1.  First, commit to practicing a 20 minute-long relaxation once a day. Lie down, set a timer, cover your eyes and totally disconnect from the world.

This simple practice has proven benefits, chief among them reducing all the effects of stress in the body. This includes lowering blood pressure, improving immune function, positively effecting fertility, and reducing and sometimes even alleviating tension headaches.

Letting go deeply for 20 minutes, especially in the afternoon when sleepiness and dullness overtakes the mind, is surprisingly rejuvenating and can improve mood and creativity. Many workplaces are now incorporating “nap spaces” as they find it really improves productivity.

Additionally, regular practitioners of a relaxation practice (Savasana) report a generalized feeling of less reactivity to stressful situations at work and at home, and a gradually increasing “background” calmness in general in their lives

2.  Secondly, do not look at your phone during meals. Put it in another room and turn it off. Leave you phone in the car when you go to yoga class, to visit a friend, to go food shopping. Find times when you can be “off the electronic leash”. Build up to having a whole day of rest without looking at your phone.

3.  Finally, look through your calendar every Sunday and see what you can take off for the following week.
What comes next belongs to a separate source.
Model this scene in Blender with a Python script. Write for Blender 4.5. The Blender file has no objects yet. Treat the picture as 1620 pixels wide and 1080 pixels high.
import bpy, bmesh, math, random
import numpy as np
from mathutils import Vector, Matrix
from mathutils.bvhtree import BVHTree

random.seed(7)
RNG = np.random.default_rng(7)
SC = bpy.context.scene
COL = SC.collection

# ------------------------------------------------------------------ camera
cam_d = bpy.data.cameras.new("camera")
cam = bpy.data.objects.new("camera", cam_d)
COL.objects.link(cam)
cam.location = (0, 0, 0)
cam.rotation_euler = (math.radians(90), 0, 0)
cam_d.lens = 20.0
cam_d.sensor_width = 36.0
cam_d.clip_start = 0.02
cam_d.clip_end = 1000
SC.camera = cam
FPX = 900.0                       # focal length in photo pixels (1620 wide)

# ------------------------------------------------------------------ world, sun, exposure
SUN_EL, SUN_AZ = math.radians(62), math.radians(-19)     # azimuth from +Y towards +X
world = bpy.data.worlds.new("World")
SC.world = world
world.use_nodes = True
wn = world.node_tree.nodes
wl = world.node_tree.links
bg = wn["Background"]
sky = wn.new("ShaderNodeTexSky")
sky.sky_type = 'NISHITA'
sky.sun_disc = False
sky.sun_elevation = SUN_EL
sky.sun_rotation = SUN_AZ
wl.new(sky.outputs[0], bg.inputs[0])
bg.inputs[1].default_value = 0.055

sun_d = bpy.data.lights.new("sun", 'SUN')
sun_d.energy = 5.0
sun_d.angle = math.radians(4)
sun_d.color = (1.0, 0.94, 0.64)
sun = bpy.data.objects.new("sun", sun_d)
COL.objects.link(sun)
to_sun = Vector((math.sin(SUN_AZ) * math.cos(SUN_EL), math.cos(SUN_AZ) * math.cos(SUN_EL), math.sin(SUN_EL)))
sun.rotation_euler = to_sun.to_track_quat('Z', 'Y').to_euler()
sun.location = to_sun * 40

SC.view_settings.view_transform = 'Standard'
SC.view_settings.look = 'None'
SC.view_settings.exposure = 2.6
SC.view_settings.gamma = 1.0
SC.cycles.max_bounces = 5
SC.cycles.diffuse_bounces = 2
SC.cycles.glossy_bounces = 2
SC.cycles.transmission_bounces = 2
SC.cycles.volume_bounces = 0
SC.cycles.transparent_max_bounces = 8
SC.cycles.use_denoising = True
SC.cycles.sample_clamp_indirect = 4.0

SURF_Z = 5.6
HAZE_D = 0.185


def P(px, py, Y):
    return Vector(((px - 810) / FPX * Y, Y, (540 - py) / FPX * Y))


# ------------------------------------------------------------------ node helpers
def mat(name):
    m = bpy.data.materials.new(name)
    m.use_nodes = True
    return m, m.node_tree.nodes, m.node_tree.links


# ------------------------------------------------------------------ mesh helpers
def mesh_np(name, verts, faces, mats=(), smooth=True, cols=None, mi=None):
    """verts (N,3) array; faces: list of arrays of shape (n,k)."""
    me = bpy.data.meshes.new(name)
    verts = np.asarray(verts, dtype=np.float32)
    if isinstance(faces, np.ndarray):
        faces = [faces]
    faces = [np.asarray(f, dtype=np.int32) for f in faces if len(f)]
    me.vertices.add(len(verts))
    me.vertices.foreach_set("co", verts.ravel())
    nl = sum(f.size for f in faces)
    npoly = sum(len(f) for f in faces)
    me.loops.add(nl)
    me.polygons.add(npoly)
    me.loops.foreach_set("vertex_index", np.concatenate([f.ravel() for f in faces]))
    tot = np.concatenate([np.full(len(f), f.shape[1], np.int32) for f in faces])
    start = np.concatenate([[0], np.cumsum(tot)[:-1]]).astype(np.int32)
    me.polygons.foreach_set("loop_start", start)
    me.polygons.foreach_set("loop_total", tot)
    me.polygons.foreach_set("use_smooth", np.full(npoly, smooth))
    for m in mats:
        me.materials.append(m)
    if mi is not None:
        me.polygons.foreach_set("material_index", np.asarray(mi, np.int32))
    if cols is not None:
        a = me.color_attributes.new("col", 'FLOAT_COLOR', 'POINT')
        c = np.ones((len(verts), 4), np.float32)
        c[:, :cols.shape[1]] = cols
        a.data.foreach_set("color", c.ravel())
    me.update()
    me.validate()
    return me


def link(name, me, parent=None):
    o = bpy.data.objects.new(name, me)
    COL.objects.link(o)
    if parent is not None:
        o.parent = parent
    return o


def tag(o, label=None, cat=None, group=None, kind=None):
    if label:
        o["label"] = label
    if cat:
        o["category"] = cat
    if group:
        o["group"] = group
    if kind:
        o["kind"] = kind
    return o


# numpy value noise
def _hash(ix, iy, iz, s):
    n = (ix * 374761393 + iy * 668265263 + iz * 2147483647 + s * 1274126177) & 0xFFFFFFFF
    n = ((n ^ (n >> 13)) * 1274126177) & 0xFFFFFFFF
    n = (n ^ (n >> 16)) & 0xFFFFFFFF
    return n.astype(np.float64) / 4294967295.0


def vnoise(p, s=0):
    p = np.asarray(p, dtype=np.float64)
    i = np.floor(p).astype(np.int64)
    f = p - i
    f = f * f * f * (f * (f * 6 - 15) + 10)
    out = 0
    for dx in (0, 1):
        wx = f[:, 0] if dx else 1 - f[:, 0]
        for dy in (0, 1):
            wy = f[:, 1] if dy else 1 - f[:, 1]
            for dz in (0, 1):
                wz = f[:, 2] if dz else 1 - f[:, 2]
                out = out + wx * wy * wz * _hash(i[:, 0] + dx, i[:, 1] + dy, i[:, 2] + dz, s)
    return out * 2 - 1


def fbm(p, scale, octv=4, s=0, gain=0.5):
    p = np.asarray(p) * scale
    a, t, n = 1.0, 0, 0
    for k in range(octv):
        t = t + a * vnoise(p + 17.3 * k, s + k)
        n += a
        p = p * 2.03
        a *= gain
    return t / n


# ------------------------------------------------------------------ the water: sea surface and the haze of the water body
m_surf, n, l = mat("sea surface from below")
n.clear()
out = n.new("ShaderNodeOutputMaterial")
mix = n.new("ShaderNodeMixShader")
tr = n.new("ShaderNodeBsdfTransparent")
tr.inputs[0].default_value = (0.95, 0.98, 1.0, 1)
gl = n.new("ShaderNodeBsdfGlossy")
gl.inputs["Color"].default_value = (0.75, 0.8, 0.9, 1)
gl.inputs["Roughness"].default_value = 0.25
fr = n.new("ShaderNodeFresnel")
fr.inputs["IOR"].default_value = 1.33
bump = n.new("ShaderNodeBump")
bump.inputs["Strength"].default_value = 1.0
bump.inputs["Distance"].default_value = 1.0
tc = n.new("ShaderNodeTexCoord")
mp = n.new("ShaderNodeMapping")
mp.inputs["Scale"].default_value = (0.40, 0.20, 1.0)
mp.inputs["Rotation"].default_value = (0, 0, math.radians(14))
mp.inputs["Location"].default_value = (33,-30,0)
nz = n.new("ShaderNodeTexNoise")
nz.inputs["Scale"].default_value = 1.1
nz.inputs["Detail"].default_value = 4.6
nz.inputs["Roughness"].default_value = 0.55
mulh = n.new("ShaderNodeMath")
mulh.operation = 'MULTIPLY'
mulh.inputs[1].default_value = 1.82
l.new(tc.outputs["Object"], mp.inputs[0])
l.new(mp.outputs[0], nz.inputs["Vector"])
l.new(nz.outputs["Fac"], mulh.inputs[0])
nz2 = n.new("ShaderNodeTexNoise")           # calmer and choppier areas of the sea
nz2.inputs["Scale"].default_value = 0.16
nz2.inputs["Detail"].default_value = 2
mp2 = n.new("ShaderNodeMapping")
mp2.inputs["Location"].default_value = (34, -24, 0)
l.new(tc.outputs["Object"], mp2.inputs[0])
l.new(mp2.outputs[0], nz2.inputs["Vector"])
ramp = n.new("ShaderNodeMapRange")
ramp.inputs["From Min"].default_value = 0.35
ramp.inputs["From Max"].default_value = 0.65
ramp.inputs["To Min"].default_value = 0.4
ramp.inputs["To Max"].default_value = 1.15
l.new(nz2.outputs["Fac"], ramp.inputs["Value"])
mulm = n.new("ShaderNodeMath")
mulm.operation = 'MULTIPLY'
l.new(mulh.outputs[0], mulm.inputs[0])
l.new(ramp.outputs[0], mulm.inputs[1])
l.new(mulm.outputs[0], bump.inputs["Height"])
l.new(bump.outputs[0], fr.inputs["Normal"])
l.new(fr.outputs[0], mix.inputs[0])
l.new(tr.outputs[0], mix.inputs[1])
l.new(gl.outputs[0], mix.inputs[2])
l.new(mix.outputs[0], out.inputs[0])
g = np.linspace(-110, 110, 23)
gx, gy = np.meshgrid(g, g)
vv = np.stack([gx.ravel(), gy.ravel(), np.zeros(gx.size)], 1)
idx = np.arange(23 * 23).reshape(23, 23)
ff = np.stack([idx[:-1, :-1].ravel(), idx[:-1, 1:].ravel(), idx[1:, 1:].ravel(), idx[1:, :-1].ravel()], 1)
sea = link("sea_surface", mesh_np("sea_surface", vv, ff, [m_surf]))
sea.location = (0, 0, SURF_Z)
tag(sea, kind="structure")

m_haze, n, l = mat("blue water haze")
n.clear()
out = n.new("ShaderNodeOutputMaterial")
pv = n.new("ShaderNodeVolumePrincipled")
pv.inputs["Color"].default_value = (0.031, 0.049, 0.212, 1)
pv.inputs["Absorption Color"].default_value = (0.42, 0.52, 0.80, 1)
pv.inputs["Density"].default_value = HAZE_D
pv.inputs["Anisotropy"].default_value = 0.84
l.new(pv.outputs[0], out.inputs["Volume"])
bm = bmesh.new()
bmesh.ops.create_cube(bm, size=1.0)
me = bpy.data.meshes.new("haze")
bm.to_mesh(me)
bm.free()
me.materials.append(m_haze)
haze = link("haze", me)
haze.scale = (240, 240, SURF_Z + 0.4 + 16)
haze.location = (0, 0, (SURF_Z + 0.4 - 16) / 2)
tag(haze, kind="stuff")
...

How much of the “things we have to do” are really just not that important?  Can we give ourselves the gift of spaciousness by not scheduling so many things a day?  Most of what we “have to do” can be done at a slower pace without pushing ourselves. Very few things are truly urgent.  These three simple commitments will help you start finding more space and silence and ease in your life.  You will have more time to create and reflect and this will be healing and energizing at the same time.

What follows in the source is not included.